Political Science | American Political Controversies
Y100 | 3416 | Reiners


	First 10 weeks only.
	Few things divide people more than politics; one need only
look back to the events of this past November to see that.  Few
things are also as misunderstood as politics.  For a great many
people, when they think about politics they picture far off
Washington politicians either fighting amongst each other or doing
anything and everything to get reelected.  In part, this is caused by
the varied and conflicting messages that the media constantly throw
our way.  Suffice it to say, this picture of politics is not true, or
at least it is not the whole truth.  But this lack of understanding
among the public often tends to increase their suspicions and
cynicism about our political system, and sometimes leaves them
indifferent about important political issues.
	In this course, we are going to shed some light on how and
why our political system functions the way it does, and on some of
the controversial issues that make political life so contentious in
this country.  In particular, we will focus on four issues; campaign
finance reform, welfare policy, criminal justice, and education
reform.  We will also follow current events closely, and touch upon
other controversial issues as they inevitably arise.
	I think it also instructive to tell you what we are NOT going
to do in this course.  First, we are not going to somehow resolve
these contentious political issues.  This class is more about asking
interesting questions than coming up with definitive answers.  That
does not mean students cannot take a particular side on an issue.

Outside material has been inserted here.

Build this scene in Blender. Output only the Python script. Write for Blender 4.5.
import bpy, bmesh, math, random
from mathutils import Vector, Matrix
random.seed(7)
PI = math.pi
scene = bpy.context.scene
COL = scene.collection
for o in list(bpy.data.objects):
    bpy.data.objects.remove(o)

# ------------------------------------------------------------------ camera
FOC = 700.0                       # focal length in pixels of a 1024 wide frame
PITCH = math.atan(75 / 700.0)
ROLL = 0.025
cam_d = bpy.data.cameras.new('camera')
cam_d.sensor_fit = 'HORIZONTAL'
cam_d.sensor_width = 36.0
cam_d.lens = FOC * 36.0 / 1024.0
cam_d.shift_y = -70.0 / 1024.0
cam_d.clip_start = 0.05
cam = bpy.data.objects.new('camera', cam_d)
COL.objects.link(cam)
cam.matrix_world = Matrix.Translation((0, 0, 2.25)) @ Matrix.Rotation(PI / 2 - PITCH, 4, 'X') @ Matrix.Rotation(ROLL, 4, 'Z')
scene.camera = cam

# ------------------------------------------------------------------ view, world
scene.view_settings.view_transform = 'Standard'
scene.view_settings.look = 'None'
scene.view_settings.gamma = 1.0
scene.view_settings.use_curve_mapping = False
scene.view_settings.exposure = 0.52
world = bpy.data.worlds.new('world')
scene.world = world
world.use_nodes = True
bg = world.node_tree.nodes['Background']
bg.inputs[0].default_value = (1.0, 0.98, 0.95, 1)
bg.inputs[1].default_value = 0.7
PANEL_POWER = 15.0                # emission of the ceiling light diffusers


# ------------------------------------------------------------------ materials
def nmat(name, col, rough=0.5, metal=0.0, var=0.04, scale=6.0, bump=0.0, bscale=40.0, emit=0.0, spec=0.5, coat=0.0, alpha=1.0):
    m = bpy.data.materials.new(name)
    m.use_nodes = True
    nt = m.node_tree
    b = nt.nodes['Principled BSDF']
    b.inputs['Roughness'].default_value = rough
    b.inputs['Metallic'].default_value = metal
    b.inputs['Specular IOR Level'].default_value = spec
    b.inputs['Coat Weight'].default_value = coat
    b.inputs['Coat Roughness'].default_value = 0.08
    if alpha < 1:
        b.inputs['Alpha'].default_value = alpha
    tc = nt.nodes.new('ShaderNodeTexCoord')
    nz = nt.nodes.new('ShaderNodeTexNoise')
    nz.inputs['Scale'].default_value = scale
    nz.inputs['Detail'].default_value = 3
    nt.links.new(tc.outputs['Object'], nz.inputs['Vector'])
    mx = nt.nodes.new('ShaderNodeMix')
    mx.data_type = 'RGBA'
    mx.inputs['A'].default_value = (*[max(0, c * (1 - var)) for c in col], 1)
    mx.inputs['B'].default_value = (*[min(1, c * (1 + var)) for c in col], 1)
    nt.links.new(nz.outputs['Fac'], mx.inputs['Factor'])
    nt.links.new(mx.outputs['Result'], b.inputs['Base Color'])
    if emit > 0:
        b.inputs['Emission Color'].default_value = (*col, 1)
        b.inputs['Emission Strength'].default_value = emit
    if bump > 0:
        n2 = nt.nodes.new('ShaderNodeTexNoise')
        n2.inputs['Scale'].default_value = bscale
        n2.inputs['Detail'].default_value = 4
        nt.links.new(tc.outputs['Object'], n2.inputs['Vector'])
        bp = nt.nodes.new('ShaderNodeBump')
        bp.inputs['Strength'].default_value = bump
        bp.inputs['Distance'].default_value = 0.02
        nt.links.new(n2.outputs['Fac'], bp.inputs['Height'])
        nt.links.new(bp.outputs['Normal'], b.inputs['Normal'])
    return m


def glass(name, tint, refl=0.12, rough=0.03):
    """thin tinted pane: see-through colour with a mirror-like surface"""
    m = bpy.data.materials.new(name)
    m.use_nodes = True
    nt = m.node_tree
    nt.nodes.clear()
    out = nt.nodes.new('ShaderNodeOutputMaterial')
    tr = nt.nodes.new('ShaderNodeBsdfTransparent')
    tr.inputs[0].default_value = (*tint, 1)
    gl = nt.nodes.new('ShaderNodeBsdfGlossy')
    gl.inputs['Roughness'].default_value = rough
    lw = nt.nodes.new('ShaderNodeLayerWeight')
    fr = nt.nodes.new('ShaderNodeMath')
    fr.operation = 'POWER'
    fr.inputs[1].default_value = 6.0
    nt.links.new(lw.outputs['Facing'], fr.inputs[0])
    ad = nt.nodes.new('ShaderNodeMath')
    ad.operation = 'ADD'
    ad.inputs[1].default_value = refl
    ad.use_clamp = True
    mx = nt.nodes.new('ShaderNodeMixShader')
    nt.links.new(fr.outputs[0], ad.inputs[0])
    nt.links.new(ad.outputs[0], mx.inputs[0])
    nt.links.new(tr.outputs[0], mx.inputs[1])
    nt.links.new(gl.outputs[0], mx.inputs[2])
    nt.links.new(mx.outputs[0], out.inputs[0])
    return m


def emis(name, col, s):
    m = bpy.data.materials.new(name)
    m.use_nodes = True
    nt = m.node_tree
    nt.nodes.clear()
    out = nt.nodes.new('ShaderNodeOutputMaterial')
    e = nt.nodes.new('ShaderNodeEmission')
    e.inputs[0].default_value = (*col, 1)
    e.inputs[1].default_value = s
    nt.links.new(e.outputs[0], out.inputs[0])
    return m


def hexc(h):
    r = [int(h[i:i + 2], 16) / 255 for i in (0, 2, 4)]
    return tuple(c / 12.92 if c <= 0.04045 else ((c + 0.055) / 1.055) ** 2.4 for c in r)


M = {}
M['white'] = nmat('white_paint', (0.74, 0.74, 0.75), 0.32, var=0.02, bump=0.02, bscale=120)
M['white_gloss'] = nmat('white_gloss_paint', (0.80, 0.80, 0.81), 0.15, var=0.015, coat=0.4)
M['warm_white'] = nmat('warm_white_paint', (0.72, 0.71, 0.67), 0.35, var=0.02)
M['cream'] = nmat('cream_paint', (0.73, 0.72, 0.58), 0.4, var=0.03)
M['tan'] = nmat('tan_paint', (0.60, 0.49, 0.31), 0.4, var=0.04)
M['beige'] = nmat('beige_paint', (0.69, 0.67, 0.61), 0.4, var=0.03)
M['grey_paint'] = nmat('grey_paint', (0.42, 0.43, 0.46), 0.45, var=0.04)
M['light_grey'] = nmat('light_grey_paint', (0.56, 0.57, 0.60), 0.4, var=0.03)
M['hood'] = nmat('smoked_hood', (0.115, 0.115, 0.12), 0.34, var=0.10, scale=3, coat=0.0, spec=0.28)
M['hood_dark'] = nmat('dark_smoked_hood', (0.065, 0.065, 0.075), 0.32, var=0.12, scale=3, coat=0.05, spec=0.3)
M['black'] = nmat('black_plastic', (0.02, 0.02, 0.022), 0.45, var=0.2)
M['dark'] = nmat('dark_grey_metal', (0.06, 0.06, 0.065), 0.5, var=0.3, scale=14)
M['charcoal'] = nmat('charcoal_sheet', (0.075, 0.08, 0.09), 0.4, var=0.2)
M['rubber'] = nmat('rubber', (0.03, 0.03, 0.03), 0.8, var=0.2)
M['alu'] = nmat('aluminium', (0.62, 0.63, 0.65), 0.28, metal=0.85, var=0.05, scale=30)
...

Everyone has, or at least should have, an opinion about the issues we
will be discussing in this course, and everyone’s opinion deserves
some consideration.  I believe that some opinions, however, deserve
more consideration than others.  Which ones you ask?  Namely,
opinions that are backed by a comprehensive understanding of the
particular issue.  This means that before you can sensibly discuss an
issue, you need to gather as much information as you can about it and
then consider it from all sides.  We will also not be trying to
completely eliminate whatever suspicions or cynicism you might have
about politics and our political system.  As will likely soon become
evident, I think a nice dose of cynicism about politics is both
healthy and necessary.  You, of course, can disagree.  But to my
mind, its not whether you are cynical or not, its whether you are
well-informed.  Hopefully, after this course is over you will have
absorbed plenty of new information with which to (re)formulate your
own opinions about politics and about certain political issues.  For
some people, a better understanding of these issues might make them
less cynical; for others it might make them more.